[Entries with scene source code]
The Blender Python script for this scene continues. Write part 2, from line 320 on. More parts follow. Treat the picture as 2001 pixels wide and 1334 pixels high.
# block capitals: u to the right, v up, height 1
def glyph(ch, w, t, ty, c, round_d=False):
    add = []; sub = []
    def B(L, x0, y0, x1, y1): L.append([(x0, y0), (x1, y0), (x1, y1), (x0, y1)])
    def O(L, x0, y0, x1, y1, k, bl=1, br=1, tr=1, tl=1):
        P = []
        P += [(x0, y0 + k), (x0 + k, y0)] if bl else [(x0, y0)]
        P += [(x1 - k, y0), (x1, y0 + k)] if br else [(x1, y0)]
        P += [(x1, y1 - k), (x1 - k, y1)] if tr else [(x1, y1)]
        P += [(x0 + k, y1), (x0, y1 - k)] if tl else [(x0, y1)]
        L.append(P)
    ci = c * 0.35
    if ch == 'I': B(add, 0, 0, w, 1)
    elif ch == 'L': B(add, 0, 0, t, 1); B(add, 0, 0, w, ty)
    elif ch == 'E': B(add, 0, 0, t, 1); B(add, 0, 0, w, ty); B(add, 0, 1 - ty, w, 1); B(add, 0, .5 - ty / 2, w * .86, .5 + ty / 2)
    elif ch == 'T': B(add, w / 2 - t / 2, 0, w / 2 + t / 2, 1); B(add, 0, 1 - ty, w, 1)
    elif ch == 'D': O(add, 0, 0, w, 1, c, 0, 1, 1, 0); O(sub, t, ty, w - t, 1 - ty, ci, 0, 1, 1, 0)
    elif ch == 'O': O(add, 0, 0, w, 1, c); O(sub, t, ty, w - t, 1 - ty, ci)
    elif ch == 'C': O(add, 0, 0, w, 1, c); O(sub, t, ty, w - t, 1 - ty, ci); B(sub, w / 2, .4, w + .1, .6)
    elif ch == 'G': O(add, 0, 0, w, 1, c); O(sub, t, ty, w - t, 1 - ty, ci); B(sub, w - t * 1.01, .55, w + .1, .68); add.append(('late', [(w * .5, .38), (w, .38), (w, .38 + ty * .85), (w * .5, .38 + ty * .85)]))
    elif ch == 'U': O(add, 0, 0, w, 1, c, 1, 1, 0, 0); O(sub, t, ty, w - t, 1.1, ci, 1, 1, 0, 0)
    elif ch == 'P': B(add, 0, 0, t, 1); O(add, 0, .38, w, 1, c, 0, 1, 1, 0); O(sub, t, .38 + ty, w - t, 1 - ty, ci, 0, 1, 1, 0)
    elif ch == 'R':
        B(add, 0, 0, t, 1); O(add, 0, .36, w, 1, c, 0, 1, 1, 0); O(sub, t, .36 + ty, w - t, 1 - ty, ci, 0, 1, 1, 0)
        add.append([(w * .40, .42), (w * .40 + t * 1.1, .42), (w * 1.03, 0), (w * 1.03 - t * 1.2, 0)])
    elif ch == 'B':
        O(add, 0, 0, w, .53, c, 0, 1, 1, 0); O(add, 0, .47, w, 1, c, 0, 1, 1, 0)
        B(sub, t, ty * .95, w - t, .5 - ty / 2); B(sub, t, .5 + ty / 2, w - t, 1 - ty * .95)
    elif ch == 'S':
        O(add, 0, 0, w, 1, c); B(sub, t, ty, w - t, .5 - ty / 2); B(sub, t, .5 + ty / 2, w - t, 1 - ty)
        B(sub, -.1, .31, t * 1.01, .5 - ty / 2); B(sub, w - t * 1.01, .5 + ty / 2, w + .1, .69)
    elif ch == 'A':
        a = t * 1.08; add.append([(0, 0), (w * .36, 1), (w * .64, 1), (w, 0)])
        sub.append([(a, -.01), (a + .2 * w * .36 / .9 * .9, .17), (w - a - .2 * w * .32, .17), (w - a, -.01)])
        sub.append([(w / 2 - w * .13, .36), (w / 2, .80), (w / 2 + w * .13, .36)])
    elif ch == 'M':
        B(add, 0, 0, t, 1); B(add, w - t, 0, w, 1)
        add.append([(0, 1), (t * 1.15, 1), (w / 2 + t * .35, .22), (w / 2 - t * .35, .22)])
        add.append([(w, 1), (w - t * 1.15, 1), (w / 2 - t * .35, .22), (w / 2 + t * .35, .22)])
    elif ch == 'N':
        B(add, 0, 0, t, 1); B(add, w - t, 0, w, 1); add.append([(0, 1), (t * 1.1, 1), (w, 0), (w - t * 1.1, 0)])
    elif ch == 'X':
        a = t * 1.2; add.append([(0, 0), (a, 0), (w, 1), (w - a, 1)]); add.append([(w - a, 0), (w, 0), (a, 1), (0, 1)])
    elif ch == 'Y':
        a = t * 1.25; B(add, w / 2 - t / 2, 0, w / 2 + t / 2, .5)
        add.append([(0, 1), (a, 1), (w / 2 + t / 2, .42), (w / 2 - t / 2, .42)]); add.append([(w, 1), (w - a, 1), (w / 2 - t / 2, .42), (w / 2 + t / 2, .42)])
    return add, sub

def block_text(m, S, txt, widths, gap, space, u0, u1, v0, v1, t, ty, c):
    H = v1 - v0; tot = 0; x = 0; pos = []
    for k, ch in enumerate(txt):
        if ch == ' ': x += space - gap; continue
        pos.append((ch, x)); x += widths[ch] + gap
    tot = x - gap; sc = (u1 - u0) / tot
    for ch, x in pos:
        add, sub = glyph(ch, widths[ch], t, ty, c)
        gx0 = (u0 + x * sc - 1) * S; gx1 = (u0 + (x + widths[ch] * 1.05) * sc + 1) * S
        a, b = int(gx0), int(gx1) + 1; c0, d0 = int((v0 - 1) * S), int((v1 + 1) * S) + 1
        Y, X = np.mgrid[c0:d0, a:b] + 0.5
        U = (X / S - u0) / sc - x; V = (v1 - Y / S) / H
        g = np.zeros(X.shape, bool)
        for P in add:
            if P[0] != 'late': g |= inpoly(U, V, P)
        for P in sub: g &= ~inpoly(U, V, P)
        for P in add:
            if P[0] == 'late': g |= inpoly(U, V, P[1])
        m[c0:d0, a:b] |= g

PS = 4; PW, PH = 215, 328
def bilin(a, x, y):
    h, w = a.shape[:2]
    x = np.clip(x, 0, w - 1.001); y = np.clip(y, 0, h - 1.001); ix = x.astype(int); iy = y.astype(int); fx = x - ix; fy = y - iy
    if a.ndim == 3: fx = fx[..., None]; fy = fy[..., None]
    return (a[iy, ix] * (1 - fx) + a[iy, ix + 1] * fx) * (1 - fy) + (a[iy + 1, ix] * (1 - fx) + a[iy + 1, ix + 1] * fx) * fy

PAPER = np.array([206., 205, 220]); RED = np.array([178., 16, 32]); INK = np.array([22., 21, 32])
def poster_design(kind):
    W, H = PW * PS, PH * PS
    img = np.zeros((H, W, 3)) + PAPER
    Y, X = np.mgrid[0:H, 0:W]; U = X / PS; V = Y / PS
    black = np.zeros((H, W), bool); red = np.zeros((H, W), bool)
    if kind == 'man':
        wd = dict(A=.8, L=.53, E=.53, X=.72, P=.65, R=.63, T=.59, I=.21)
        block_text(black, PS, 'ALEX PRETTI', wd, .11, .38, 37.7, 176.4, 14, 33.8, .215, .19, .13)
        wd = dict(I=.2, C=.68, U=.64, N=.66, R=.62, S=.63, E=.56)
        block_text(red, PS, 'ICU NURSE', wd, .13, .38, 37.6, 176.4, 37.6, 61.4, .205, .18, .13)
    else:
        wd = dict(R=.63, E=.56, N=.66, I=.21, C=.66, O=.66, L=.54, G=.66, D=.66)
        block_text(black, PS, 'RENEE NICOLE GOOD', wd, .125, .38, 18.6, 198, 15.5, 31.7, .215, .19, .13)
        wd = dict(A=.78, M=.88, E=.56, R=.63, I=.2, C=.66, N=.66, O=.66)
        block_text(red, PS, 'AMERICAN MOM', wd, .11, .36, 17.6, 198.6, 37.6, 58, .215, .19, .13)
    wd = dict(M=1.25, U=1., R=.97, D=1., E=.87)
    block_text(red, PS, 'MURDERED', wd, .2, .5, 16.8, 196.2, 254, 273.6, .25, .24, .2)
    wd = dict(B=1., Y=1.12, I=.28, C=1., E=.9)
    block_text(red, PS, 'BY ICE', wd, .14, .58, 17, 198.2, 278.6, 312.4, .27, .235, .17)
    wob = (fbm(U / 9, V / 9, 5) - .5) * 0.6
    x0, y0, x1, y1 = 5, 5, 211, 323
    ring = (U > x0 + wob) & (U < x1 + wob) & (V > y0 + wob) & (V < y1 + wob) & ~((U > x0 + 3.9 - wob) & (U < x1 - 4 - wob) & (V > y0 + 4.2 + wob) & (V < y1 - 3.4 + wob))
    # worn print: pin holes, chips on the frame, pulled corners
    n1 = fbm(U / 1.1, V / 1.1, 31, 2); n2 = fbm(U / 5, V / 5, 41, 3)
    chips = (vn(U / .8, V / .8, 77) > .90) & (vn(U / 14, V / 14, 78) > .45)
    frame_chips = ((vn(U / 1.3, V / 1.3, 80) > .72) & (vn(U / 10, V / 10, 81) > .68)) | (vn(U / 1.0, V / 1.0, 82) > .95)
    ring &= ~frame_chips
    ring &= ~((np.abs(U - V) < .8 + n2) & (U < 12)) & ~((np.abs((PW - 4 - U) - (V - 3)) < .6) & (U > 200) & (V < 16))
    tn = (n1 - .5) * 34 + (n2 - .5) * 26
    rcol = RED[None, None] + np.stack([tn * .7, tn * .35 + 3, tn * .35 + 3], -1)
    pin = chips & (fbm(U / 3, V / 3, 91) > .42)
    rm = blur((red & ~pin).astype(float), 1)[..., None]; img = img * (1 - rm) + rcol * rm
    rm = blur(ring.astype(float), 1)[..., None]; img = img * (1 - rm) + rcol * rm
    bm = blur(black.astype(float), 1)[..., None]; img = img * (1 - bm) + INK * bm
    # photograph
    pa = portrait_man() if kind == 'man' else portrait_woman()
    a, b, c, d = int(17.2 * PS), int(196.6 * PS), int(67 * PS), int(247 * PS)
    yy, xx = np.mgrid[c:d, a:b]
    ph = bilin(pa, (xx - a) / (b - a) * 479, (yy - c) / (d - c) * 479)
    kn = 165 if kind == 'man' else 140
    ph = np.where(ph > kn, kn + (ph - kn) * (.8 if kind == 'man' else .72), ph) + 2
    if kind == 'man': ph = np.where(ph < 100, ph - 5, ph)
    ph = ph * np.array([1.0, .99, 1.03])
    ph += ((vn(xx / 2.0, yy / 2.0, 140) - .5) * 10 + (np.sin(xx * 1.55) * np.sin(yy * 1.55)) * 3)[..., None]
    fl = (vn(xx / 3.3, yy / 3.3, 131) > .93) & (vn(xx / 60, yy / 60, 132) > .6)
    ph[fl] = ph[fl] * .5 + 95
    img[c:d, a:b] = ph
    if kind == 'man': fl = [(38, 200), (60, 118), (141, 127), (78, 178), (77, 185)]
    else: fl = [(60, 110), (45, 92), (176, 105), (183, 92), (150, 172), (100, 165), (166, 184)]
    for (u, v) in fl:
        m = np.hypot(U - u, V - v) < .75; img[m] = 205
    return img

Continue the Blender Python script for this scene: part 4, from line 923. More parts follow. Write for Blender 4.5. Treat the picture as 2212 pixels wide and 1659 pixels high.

▶ _WHAT THIS TASK INVOLVES_
Check each line of the records above for "follow", and copy those that have it.

▶ _EXERCISE OUTPUT_
The Blender Python script for this scene continues. Write part 2, from line 320 on. More parts follow. Treat the picture as 2001 pixels wide and 1334 pixels high.
Continue the Blender Python script for this scene: part 4, from line 923. More parts follow. Write for Blender 4.5. Treat the picture as 2212 pixels wide and 1659 pixels high.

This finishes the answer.